Aaron spoke in interviews about the racism he endured as a Black player aiming to surpass Babe Ruth's record for career home runs. 

Baseball legend Hank Aaron, whose 755 career home runs surpassed Babe Ruth’s 714 to stand as the MLB record for more than three decades, has died. He was 86.

Born into poverty in Mobile, Alabama, Aaron began his baseball career in the Negro American League with the Indianapolis Clowns, during a time when major league teams were still being integrated. An outfielder with a "hammerin'" swing, Aaron went on to play 21 seasons of his career with the Milwaukee and Atlanta Braves, and finished with the Milwaukee Brewers in the ‘75-’76 season.

“We are absolutely devastated by the passing of our beloved Hank. He was a beacon for our organization first as a player, then with player development, and always with our community efforts," Braves Chairman Terry McGuirk said Friday in a statement.

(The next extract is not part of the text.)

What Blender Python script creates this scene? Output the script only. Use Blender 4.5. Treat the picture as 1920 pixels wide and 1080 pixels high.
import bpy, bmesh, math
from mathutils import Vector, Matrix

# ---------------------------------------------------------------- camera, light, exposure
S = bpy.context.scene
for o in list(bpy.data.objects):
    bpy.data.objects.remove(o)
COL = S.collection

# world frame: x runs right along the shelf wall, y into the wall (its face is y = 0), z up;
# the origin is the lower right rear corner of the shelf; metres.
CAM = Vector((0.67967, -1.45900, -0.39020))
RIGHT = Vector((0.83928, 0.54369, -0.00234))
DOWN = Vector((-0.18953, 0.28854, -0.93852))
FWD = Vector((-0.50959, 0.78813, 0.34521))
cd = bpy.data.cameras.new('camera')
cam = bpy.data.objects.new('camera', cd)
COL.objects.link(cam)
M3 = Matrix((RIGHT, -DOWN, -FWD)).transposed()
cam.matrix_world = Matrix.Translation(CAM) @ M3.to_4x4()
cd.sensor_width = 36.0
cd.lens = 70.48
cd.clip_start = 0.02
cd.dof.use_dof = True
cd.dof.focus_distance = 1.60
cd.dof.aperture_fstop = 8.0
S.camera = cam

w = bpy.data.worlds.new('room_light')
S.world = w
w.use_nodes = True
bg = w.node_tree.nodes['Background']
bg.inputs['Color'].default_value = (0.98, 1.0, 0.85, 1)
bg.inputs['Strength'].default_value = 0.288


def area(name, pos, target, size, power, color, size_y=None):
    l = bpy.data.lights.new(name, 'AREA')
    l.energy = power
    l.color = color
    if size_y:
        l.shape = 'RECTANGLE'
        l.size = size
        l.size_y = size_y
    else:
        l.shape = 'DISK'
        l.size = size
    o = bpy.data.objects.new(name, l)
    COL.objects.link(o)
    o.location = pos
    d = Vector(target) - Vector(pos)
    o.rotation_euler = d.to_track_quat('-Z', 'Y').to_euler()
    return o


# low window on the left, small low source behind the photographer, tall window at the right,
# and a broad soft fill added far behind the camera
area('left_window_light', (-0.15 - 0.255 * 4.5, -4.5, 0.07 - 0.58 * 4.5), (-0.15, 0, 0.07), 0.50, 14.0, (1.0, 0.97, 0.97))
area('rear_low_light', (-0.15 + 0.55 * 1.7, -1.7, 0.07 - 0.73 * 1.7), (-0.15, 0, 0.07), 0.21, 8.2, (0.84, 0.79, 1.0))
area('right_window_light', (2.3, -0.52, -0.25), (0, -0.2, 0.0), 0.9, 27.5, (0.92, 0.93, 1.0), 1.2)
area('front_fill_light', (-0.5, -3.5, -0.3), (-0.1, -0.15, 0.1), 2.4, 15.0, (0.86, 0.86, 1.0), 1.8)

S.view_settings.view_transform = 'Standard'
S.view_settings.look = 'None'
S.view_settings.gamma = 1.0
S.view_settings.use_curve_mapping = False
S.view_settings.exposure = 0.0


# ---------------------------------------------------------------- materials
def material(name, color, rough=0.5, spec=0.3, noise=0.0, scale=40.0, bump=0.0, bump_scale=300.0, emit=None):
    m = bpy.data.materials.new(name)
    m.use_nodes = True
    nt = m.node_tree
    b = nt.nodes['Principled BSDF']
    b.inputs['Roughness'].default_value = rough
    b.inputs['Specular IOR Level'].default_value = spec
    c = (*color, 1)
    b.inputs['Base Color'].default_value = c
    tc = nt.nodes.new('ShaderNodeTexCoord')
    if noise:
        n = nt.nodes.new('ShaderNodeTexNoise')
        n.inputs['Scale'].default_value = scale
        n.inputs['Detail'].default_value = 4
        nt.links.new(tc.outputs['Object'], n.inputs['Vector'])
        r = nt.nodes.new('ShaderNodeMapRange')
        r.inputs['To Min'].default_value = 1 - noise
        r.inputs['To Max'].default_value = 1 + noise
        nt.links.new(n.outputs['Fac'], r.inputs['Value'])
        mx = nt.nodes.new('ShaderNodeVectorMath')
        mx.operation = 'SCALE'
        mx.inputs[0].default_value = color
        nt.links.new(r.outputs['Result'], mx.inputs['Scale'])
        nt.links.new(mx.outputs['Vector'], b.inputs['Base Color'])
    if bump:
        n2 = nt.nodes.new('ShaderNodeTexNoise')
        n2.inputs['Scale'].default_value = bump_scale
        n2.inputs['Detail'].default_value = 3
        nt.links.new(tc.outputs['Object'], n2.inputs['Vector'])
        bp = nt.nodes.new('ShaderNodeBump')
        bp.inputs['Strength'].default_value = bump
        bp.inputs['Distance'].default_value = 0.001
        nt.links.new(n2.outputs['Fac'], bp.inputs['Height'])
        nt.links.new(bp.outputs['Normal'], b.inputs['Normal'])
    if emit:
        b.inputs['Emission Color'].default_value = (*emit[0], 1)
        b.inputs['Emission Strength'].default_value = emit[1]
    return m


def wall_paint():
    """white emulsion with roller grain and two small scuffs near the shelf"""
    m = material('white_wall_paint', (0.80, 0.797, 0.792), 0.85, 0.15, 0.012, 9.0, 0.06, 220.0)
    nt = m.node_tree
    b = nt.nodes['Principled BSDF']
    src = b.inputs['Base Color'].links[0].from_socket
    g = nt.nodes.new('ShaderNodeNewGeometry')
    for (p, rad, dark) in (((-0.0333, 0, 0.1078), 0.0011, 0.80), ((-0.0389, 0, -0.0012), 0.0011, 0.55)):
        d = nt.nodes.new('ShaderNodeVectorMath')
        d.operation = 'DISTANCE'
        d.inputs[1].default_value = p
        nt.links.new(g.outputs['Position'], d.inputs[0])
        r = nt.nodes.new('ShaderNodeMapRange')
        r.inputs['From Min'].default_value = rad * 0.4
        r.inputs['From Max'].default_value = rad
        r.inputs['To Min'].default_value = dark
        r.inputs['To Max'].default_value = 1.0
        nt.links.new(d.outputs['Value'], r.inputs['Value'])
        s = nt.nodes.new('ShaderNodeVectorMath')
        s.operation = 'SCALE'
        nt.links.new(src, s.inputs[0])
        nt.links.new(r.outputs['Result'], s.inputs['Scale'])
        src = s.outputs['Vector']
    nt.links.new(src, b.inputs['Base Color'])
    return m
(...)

"His incredible talent and resolve helped him achieve the highest accomplishments, yet he never lost his humble nature. Henry Louis Aaron wasn’t just our icon, but one across Major League Baseball and around the world. His success on the diamond was matched only by his business accomplishments off the field and capped by his extraordinary philanthropic efforts."

Aaron spoke in interviews about the brutal racism, including hate mail and death threats, he endured as a Black player in the Civil Rights Era aiming to surpass Babe Ruth's record for career home runs. 

“There was no denying the serious racial overtones surrounding Aaron's pursuit of Ruth's record,” the Braves said in a statement. “As he approached it, there was such tension among his Black Braves teammates that they joked about not sitting beside him in the dugout for fear an assassin would shoot the wrong player.”

Aaron was elected to the Hall of Fame in 1982. According to the Baseball Hall of Fame, Muhammad Ali once called Hank Aaron, "the only man I idolize more than myself.”

Aaron received the Presidential Medal of Freedom in 2002, the Braves said.

“Long after he’d played his final game, remained an outspoken advocate of civil rights, telling his own story eloquently, and at times, bluntly.”

Aaron is survived by his wife Billye, their children Gaile, Hank, Jr., Lary, Dorinda and Ceci and his grandchildren, the Braves said.